▶ WHAT THE EXERCISE ASKS:
Return, exactly as written, the lines that start at the one holding "Build this scene" and end at the one holding "w.node_tree.nodes['Background'].inputs[1].default_value = .45", with both of those lines kept. Skip any pictures.

▶ DATASET RECORDS:
────────

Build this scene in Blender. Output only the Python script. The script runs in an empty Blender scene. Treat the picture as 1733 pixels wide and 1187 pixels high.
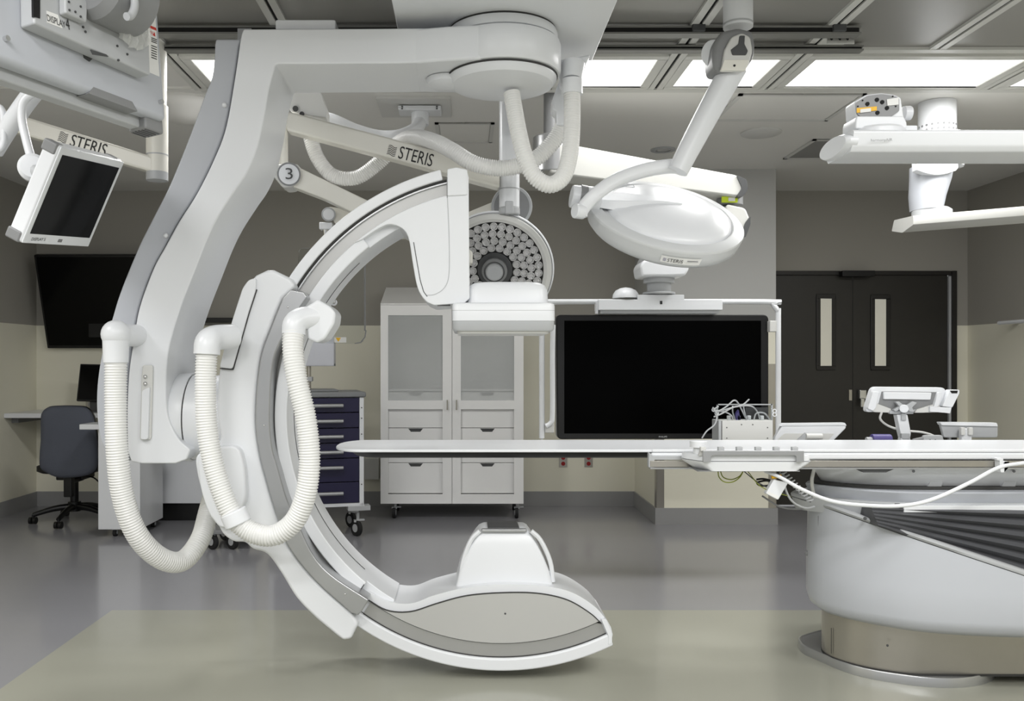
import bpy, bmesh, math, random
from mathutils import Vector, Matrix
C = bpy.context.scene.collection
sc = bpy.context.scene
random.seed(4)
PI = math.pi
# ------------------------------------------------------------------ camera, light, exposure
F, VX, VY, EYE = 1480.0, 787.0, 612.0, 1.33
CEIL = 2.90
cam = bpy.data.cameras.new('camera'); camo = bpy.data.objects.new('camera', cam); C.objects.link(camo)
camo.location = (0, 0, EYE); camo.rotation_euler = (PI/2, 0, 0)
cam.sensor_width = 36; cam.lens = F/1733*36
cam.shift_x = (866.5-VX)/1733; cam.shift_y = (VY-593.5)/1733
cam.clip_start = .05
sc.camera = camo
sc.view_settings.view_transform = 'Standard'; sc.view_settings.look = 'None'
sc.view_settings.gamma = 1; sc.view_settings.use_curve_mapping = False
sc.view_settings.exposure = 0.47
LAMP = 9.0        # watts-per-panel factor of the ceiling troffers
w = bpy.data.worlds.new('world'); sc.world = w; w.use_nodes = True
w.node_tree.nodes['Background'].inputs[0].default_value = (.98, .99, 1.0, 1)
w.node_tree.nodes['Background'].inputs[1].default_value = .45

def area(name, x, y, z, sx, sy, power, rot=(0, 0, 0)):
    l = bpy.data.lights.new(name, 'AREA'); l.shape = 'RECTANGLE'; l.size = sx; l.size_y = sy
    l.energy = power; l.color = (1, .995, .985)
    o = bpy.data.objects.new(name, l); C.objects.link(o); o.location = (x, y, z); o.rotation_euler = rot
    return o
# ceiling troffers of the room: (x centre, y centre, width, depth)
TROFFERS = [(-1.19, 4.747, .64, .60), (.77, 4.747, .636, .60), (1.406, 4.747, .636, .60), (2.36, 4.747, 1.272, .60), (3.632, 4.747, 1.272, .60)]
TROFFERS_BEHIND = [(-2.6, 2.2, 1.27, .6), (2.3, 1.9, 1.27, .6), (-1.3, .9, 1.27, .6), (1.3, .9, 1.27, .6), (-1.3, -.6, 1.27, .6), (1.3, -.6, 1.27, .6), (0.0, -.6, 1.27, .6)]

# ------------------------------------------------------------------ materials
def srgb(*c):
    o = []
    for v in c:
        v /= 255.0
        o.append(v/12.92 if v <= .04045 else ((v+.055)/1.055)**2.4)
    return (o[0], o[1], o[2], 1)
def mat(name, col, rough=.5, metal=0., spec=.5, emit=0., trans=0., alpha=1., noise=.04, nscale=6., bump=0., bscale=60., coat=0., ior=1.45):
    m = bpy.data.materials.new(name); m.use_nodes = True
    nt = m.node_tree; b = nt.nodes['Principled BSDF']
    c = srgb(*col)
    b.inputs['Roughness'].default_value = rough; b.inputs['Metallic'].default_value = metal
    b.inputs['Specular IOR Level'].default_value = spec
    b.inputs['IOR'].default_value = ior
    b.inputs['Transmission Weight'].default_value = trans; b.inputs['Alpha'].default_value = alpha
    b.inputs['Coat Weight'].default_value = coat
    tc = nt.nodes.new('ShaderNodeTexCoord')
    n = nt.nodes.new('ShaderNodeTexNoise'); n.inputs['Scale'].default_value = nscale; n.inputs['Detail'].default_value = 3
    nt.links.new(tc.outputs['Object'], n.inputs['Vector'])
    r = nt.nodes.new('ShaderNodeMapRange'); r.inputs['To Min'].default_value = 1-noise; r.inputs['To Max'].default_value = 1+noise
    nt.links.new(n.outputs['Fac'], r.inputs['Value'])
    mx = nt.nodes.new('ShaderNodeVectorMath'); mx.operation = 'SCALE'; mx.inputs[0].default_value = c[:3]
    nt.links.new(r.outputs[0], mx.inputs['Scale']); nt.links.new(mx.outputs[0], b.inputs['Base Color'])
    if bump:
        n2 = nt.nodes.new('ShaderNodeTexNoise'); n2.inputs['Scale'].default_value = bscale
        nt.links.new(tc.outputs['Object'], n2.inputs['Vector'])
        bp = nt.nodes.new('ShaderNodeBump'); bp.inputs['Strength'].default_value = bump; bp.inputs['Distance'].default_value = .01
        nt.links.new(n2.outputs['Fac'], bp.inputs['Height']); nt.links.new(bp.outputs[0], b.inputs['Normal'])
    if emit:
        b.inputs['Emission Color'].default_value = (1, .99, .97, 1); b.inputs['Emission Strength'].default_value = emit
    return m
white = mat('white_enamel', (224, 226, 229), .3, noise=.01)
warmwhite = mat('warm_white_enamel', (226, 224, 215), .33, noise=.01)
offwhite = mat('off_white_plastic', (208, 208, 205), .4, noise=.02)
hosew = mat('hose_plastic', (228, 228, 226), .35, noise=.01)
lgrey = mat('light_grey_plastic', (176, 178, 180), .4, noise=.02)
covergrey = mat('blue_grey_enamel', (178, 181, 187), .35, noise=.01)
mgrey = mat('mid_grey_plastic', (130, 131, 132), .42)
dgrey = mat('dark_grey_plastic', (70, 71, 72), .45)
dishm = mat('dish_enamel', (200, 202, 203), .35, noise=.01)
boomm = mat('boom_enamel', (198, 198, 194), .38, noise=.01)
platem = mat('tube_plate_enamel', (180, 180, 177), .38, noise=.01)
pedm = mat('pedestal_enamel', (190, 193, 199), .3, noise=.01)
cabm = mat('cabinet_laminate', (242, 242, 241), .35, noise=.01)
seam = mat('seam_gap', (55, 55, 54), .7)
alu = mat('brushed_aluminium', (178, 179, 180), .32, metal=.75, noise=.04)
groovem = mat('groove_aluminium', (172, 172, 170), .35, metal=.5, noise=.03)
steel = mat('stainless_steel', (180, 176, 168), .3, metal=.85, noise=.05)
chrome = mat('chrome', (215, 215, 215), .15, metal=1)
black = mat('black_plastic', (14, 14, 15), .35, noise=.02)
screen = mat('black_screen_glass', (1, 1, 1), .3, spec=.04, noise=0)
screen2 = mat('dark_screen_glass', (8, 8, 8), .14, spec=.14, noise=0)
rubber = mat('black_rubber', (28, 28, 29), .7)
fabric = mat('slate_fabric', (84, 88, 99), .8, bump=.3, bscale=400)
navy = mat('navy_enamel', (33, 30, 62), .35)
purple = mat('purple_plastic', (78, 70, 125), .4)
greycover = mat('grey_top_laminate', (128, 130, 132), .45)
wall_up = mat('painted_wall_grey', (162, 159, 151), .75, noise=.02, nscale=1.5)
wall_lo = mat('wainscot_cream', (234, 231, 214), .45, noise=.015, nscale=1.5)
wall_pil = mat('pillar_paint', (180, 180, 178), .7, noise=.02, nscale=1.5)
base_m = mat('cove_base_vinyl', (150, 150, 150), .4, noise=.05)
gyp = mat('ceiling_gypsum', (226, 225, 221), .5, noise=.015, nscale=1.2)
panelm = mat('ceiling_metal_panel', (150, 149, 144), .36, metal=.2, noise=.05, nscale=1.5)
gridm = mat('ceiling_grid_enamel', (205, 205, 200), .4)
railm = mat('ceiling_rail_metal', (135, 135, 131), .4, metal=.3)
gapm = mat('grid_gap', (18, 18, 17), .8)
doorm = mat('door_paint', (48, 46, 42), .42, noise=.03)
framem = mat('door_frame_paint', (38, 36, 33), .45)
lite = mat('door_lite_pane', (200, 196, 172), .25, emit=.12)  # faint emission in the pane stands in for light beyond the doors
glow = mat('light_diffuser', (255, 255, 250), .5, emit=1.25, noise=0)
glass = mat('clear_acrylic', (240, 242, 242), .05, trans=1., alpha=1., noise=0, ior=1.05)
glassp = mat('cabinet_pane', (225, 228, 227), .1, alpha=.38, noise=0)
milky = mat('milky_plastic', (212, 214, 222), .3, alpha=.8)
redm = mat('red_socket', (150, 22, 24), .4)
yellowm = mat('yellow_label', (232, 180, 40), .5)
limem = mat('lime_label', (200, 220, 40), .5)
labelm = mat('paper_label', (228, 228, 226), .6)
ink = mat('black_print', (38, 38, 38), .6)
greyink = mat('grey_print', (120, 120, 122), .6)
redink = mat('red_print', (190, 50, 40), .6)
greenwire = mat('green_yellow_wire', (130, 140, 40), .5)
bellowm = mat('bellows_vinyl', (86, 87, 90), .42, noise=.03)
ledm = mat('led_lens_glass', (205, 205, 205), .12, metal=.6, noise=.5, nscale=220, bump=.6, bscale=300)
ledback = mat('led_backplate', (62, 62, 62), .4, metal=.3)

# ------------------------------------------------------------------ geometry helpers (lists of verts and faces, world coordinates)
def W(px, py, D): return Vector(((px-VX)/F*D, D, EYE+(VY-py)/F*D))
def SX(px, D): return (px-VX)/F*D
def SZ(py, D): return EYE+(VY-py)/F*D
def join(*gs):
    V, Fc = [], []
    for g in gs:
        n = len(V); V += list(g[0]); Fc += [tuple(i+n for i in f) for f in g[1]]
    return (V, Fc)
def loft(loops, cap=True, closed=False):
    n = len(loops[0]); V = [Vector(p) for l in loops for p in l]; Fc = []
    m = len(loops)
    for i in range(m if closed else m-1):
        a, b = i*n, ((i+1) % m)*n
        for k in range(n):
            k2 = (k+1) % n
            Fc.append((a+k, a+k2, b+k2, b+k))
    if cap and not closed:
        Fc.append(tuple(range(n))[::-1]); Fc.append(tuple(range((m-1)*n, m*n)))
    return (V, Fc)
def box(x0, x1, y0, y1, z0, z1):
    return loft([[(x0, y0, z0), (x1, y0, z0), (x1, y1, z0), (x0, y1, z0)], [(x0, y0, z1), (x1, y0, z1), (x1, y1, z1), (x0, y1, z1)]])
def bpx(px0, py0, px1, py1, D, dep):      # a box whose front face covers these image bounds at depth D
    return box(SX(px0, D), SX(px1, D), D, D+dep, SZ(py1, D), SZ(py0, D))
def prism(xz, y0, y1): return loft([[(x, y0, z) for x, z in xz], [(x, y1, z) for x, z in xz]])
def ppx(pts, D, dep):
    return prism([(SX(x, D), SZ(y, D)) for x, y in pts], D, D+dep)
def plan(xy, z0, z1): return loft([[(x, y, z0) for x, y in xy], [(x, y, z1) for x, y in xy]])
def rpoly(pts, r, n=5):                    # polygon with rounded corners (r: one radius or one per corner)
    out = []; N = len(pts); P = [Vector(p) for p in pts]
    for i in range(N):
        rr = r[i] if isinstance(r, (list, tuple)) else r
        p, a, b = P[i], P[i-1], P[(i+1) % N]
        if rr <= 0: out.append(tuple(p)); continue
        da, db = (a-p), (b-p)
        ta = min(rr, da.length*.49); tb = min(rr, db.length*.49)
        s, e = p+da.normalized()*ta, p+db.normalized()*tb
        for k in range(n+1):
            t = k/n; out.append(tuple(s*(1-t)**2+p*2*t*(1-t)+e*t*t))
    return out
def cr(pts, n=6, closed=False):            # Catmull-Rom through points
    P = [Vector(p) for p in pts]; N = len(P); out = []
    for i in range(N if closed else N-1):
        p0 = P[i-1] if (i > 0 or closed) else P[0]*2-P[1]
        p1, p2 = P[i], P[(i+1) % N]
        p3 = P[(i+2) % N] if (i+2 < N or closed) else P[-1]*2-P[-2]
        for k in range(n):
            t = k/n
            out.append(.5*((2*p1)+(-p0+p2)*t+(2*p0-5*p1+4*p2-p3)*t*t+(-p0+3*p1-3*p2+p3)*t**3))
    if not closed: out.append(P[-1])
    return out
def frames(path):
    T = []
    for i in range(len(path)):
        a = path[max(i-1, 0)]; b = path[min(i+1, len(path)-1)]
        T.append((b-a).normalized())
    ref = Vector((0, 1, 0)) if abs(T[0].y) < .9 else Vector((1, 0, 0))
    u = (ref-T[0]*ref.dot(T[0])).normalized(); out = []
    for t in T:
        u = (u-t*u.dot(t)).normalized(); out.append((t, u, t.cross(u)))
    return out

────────

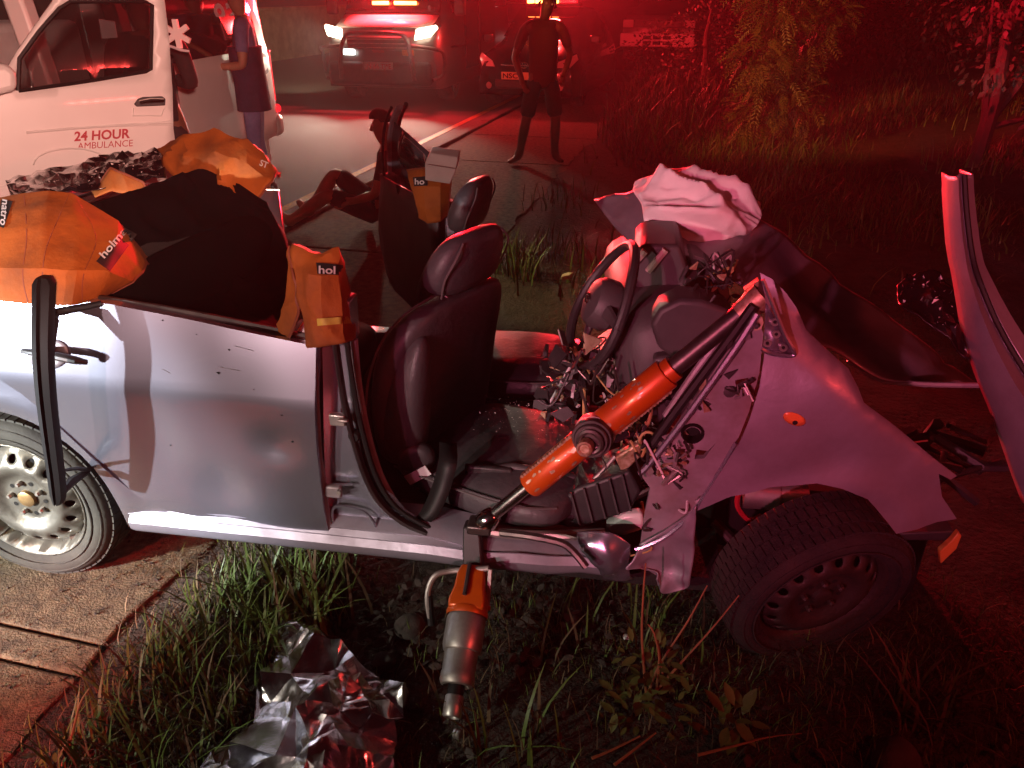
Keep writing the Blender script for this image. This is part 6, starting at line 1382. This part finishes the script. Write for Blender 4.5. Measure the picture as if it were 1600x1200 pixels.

────────

▶ RESULT:
Build this scene in Blender. Output only the Python script. The script runs in an empty Blender scene. Treat the picture as 1733 pixels wide and 1187 pixels high.
import bpy, bmesh, math, random
from mathutils import Vector, Matrix
C = bpy.context.scene.collection
sc = bpy.context.scene
random.seed(4)
PI = math.pi
# ------------------------------------------------------------------ camera, light, exposure
F, VX, VY, EYE = 1480.0, 787.0, 612.0, 1.33
CEIL = 2.90
cam = bpy.data.cameras.new('camera'); camo = bpy.data.objects.new('camera', cam); C.objects.link(camo)
camo.location = (0, 0, EYE); camo.rotation_euler = (PI/2, 0, 0)
cam.sensor_width = 36; cam.lens = F/1733*36
cam.shift_x = (866.5-VX)/1733; cam.shift_y = (VY-593.5)/1733
cam.clip_start = .05
sc.camera = camo
sc.view_settings.view_transform = 'Standard'; sc.view_settings.look = 'None'
sc.view_settings.gamma = 1; sc.view_settings.use_curve_mapping = False
sc.view_settings.exposure = 0.47
LAMP = 9.0        # watts-per-panel factor of the ceiling troffers
w = bpy.data.worlds.new('world'); sc.world = w; w.use_nodes = True
w.node_tree.nodes['Background'].inputs[0].default_value = (.98, .99, 1.0, 1)
w.node_tree.nodes['Background'].inputs[1].default_value = .45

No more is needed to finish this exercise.